Stansted Airport carrier Ryanair has warned over profits as short-haul over-capacity in Europe hit winter prices.

The Irish operator has lowered its full-year post-tax profit guidance from between £966m to £1bn to a new range of £878m to £966m.

It said winter fares are expected to fall 7%, a much bigger drop than the previously guided fall of 2%.

Boss Michael O’Leary also warned that he cannot rule out further downgrades to profit guidance.

“There is short haul over-capacity in Europe this winter, but Ryanair continues to pursue our price passive/load factor active strategy to the benefit of our customers who are enjoying record lower air fares,” he said.

“While we have reasonable visibility over forward quarter four bookings, we cannot rule out further cuts to air fares and/or slightly lower full-year guidance if there are unexpected Brexit or security developments which adversely impact yields between now and the end of March.”

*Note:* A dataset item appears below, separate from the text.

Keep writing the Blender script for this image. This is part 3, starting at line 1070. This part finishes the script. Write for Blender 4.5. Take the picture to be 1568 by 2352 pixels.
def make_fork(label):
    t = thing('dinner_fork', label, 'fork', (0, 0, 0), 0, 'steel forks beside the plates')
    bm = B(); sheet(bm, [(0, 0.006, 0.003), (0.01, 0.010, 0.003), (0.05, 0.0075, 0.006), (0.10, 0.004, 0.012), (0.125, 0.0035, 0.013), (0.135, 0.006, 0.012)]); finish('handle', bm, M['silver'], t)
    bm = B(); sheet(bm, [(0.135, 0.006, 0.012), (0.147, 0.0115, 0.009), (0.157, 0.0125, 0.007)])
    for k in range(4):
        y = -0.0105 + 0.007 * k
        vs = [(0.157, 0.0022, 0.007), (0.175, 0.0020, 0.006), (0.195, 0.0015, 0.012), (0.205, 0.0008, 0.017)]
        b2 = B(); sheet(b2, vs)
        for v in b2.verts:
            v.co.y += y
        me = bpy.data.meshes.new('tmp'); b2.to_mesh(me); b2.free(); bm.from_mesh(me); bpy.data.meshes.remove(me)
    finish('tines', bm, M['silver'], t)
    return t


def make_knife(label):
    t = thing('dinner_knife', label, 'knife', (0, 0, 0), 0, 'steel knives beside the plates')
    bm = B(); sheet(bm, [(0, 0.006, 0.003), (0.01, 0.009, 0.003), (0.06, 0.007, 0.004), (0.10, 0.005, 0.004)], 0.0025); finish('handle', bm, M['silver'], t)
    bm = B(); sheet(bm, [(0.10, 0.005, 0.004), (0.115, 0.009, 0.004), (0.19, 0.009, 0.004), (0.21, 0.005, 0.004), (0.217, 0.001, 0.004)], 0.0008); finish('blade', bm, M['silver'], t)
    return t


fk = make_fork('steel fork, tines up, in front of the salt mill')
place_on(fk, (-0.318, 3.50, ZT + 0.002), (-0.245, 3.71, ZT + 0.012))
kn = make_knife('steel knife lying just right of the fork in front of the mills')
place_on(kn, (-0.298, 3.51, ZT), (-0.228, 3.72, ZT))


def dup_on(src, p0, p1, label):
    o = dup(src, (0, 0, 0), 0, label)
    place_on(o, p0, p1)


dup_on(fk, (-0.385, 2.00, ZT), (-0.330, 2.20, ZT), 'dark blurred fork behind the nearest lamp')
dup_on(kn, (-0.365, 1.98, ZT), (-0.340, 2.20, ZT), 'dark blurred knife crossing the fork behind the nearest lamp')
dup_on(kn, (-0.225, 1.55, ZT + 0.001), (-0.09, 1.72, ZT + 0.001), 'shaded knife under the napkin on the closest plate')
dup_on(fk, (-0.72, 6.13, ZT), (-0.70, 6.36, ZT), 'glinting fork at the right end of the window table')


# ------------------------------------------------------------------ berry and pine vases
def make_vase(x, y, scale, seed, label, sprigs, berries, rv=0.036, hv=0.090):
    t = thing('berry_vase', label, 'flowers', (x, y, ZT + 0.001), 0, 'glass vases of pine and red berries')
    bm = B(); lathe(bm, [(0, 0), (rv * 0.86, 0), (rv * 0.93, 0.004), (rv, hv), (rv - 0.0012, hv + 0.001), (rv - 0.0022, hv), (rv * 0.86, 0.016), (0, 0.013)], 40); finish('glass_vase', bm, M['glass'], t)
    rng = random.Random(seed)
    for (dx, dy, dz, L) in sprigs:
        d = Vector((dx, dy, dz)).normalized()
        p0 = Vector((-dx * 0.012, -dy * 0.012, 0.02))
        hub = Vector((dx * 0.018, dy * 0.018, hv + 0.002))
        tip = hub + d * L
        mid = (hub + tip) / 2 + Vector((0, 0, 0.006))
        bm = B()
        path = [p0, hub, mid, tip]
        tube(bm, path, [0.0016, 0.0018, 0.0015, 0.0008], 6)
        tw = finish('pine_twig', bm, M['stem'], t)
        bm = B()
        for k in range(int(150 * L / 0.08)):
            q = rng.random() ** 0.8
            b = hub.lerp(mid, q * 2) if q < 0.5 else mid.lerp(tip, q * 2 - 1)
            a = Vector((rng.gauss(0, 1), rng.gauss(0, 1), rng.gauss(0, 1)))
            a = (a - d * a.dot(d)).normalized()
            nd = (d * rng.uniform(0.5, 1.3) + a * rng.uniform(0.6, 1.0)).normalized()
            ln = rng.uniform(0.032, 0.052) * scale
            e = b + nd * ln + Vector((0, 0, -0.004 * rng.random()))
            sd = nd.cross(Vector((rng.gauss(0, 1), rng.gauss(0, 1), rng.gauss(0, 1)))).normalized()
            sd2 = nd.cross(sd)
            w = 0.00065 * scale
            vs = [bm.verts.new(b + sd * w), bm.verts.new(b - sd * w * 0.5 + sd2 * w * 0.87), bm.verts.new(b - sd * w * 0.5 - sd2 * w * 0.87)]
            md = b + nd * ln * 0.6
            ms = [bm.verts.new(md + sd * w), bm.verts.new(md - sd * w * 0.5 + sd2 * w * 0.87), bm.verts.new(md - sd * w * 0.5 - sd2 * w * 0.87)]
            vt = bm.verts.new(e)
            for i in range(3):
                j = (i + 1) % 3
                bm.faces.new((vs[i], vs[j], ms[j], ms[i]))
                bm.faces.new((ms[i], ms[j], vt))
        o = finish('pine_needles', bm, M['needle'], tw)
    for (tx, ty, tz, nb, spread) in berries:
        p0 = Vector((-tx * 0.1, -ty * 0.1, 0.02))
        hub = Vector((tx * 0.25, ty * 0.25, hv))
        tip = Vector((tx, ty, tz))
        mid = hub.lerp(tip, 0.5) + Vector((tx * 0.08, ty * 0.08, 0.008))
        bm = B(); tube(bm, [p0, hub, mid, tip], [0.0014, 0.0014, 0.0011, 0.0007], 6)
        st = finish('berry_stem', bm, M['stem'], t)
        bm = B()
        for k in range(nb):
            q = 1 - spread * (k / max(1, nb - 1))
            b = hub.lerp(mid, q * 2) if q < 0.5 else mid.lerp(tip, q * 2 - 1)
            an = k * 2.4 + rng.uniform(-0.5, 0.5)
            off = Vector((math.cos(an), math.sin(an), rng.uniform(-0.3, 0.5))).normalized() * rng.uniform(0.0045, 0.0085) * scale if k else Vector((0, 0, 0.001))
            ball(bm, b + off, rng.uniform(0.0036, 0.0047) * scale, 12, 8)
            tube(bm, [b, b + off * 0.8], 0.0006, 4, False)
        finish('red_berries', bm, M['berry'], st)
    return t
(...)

However, the firm also expects stronger traffic growth of 9% to 142 million and stronger ancillary sales as more customers choose lower cost optional services.

Mr O’Leary also predicted the competitive environment will “shake out” some of Ryanair’s rivals.

“We believe this lower fare environment will continue to shake out more loss making competitors, with Wow, Flybe, and reportedly Germania for example, all currently for sale,” he said.